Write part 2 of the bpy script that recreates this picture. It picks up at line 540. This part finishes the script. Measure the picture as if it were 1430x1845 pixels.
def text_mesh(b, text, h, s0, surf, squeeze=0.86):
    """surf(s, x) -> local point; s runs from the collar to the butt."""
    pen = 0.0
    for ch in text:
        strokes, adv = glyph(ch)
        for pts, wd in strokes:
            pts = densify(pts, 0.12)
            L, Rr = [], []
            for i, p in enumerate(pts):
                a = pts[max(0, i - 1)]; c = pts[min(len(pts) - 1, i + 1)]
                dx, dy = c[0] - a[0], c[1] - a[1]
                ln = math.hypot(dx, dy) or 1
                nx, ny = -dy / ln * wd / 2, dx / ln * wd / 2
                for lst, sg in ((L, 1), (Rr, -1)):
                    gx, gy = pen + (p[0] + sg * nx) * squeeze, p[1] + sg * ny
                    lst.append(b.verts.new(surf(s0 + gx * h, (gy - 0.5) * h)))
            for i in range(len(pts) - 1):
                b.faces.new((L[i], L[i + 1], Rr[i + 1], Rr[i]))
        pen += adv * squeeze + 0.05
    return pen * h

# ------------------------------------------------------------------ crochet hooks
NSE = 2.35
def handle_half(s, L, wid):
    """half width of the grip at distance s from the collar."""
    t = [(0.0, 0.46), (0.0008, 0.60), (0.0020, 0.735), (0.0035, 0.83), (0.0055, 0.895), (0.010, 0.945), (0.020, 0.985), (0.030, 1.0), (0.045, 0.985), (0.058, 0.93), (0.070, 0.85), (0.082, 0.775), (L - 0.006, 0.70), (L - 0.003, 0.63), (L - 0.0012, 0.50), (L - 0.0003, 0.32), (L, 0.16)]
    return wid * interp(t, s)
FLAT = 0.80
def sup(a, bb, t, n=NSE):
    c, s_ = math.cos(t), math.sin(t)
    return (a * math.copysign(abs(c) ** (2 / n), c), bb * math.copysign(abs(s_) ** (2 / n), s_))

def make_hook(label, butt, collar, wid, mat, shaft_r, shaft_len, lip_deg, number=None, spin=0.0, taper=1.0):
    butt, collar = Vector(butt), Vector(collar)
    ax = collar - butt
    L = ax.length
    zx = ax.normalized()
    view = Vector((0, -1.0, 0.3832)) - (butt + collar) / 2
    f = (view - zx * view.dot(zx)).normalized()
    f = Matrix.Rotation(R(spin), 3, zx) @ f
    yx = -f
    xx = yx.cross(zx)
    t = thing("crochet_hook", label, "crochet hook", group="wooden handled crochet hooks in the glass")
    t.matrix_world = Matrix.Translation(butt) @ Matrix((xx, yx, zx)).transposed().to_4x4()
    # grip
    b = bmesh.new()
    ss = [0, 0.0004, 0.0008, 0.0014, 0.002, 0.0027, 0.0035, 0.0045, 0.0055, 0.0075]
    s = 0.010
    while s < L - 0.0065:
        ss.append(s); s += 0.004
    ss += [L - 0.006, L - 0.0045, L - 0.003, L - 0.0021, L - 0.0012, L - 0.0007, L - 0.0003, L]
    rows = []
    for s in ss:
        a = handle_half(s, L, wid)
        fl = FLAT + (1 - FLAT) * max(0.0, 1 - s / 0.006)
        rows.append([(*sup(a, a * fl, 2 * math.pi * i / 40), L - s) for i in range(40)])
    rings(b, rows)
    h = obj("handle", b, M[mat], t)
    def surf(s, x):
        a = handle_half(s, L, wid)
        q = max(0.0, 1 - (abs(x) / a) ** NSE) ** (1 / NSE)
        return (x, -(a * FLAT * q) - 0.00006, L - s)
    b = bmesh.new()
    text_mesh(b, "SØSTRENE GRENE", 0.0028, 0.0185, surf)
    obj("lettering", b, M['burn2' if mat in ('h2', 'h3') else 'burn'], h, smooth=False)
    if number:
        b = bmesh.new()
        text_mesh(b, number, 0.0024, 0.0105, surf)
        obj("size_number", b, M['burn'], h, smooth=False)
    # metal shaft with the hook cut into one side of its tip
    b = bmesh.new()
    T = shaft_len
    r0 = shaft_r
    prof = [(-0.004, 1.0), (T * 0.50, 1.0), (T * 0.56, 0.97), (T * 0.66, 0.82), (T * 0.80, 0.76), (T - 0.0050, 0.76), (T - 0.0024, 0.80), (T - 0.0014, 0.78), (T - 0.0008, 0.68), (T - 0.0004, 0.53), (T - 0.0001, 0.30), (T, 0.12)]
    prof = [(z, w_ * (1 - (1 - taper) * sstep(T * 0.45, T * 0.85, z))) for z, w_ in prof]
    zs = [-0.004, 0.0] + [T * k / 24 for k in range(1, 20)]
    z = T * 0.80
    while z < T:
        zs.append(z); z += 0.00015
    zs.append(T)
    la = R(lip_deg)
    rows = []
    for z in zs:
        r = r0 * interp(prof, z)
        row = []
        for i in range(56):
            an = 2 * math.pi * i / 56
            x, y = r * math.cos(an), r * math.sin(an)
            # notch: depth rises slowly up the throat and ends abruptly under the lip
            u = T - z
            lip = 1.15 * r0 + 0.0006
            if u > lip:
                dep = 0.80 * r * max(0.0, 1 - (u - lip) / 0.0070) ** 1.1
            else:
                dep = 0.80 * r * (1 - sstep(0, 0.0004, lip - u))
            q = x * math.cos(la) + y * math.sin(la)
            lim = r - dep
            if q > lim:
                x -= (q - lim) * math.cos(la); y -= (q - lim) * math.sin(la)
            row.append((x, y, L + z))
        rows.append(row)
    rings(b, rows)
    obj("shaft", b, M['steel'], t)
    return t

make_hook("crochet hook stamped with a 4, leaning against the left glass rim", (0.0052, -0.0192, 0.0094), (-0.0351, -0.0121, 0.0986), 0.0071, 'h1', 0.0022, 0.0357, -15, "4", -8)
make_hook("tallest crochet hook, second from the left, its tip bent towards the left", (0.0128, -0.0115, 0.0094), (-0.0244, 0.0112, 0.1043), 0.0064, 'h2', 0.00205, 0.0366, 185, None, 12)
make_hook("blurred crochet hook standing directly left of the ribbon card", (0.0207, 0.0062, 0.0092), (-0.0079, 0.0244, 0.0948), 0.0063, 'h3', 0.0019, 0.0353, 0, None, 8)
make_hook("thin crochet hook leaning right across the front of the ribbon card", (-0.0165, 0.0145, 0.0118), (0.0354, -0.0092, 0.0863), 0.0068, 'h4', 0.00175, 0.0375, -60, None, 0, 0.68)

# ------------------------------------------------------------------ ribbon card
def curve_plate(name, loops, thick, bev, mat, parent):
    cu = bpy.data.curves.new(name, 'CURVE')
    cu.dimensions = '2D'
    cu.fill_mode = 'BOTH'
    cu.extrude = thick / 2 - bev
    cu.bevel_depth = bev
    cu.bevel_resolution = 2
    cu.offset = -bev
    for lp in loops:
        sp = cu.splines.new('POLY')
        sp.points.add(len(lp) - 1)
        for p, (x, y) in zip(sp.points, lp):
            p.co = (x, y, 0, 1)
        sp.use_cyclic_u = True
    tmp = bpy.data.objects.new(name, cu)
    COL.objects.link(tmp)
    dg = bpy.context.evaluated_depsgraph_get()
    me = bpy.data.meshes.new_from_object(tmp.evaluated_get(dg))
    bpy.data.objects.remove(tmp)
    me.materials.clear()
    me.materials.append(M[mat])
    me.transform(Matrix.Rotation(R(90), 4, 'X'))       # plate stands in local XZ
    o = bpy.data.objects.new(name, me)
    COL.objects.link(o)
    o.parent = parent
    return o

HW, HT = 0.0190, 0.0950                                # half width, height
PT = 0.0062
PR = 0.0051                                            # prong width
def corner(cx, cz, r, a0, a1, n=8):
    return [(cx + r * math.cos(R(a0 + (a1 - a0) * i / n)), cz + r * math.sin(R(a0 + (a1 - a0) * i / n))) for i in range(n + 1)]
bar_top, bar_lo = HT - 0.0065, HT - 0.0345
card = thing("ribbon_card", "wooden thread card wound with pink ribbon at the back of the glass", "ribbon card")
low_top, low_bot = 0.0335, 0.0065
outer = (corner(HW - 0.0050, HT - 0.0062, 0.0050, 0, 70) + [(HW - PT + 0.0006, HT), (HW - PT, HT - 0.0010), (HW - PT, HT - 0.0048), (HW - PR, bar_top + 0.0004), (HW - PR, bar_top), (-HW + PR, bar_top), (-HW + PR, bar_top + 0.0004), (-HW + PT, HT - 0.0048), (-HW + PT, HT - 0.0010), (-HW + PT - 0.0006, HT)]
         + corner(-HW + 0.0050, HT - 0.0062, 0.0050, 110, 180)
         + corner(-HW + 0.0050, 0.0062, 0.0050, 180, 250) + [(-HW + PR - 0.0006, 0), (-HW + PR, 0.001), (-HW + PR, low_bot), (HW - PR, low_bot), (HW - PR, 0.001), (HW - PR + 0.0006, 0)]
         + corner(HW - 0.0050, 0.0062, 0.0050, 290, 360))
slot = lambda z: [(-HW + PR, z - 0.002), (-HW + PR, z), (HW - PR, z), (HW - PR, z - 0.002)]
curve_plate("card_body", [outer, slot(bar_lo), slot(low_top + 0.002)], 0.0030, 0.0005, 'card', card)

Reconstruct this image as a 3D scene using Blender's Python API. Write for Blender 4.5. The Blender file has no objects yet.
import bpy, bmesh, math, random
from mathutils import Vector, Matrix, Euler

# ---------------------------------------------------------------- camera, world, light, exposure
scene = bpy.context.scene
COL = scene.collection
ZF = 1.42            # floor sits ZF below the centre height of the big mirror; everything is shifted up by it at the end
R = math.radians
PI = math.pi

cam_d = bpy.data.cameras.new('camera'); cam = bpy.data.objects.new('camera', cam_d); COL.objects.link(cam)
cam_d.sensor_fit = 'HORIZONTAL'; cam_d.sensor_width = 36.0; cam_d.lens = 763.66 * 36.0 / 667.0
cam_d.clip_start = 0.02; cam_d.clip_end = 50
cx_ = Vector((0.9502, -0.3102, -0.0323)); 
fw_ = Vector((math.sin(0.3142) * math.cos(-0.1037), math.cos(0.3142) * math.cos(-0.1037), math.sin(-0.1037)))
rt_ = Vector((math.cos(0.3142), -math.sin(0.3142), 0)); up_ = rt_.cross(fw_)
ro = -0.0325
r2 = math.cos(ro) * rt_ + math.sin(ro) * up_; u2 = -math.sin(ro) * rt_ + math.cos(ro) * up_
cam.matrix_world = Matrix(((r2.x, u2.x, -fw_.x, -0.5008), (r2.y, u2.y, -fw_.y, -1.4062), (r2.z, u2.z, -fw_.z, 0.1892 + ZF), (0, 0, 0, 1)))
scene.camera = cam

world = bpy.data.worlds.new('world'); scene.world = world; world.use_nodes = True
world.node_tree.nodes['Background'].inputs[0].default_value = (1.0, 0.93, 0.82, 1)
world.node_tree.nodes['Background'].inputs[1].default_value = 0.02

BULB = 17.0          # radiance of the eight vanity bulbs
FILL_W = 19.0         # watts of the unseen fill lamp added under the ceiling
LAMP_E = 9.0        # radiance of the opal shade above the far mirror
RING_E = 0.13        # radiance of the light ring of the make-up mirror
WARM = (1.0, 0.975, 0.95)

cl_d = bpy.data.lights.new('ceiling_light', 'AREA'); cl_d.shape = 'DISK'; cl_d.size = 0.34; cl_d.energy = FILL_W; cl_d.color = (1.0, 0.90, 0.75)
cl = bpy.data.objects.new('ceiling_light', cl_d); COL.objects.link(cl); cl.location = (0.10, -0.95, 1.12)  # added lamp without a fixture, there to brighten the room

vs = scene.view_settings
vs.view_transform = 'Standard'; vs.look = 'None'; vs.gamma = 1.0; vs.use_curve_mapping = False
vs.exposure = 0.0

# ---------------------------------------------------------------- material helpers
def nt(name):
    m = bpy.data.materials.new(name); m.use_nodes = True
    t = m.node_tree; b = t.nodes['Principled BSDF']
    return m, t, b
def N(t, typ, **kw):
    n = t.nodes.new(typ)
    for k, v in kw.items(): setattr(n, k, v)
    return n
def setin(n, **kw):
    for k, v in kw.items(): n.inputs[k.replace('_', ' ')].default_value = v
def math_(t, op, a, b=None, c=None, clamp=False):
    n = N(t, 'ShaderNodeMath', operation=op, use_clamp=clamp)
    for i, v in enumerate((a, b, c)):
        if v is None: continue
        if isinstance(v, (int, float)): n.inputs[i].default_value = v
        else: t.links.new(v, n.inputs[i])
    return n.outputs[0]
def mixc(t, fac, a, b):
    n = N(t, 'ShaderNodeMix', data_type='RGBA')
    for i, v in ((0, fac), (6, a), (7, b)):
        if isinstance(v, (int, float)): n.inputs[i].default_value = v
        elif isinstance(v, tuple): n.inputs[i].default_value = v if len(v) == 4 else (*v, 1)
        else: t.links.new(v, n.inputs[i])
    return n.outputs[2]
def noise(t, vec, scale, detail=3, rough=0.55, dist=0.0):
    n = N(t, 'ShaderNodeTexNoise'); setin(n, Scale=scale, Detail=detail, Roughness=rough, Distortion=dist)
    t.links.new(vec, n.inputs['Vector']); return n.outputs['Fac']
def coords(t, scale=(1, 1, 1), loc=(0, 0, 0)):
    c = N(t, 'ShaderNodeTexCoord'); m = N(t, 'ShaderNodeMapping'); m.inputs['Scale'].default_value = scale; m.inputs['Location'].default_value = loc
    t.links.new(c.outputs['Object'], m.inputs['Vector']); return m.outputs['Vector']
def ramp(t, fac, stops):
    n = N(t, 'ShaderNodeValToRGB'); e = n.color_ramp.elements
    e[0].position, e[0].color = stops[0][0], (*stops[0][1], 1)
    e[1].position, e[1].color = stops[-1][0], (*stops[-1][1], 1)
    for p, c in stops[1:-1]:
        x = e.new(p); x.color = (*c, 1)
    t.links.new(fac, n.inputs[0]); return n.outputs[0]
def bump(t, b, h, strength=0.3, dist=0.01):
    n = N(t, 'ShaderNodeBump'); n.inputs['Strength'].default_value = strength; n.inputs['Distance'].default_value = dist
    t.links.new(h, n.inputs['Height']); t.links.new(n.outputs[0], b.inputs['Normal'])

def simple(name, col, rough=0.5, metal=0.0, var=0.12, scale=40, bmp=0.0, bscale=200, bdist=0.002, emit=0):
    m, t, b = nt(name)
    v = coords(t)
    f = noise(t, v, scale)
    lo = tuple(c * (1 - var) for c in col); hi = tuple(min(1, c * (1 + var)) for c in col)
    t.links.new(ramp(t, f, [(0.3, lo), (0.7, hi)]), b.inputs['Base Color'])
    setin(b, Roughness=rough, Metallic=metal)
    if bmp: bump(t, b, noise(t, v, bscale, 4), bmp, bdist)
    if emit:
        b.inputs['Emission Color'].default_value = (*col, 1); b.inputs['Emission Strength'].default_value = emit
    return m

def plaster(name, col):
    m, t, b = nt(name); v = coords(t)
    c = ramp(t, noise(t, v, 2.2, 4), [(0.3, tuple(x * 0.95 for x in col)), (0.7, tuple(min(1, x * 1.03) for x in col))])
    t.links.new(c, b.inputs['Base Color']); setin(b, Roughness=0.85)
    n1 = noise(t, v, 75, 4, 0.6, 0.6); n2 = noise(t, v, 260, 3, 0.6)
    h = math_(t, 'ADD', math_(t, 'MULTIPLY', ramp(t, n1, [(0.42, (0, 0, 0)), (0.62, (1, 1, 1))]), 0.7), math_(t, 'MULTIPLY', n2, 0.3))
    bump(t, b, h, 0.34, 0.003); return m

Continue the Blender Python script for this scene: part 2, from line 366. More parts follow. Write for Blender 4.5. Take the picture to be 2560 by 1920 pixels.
* * * * *
What you will do -> Repeat exactly, please, each line from the beginning of the data through the line with "return (a *" in it, and only those lines.

Written answer ->
Write part 2 of the bpy script that recreates this picture. It picks up at line 540. This part finishes the script. Measure the picture as if it were 1430x1845 pixels.
def text_mesh(b, text, h, s0, surf, squeeze=0.86):
    """surf(s, x) -> local point; s runs from the collar to the butt."""
    pen = 0.0
    for ch in text:
        strokes, adv = glyph(ch)
        for pts, wd in strokes:
            pts = densify(pts, 0.12)
            L, Rr = [], []
            for i, p in enumerate(pts):
                a = pts[max(0, i - 1)]; c = pts[min(len(pts) - 1, i + 1)]
                dx, dy = c[0] - a[0], c[1] - a[1]
                ln = math.hypot(dx, dy) or 1
                nx, ny = -dy / ln * wd / 2, dx / ln * wd / 2
                for lst, sg in ((L, 1), (Rr, -1)):
                    gx, gy = pen + (p[0] + sg * nx) * squeeze, p[1] + sg * ny
                    lst.append(b.verts.new(surf(s0 + gx * h, (gy - 0.5) * h)))
            for i in range(len(pts) - 1):
                b.faces.new((L[i], L[i + 1], Rr[i + 1], Rr[i]))
        pen += adv * squeeze + 0.05
    return pen * h

# ------------------------------------------------------------------ crochet hooks
NSE = 2.35
def handle_half(s, L, wid):
    """half width of the grip at distance s from the collar."""
    t = [(0.0, 0.46), (0.0008, 0.60), (0.0020, 0.735), (0.0035, 0.83), (0.0055, 0.895), (0.010, 0.945), (0.020, 0.985), (0.030, 1.0), (0.045, 0.985), (0.058, 0.93), (0.070, 0.85), (0.082, 0.775), (L - 0.006, 0.70), (L - 0.003, 0.63), (L - 0.0012, 0.50), (L - 0.0003, 0.32), (L, 0.16)]
    return wid * interp(t, s)
FLAT = 0.80
def sup(a, bb, t, n=NSE):
    c, s_ = math.cos(t), math.sin(t)
    return (a * math.copysign(abs(c) ** (2 / n), c), bb * math.copysign(abs(s_) ** (2 / n), s_))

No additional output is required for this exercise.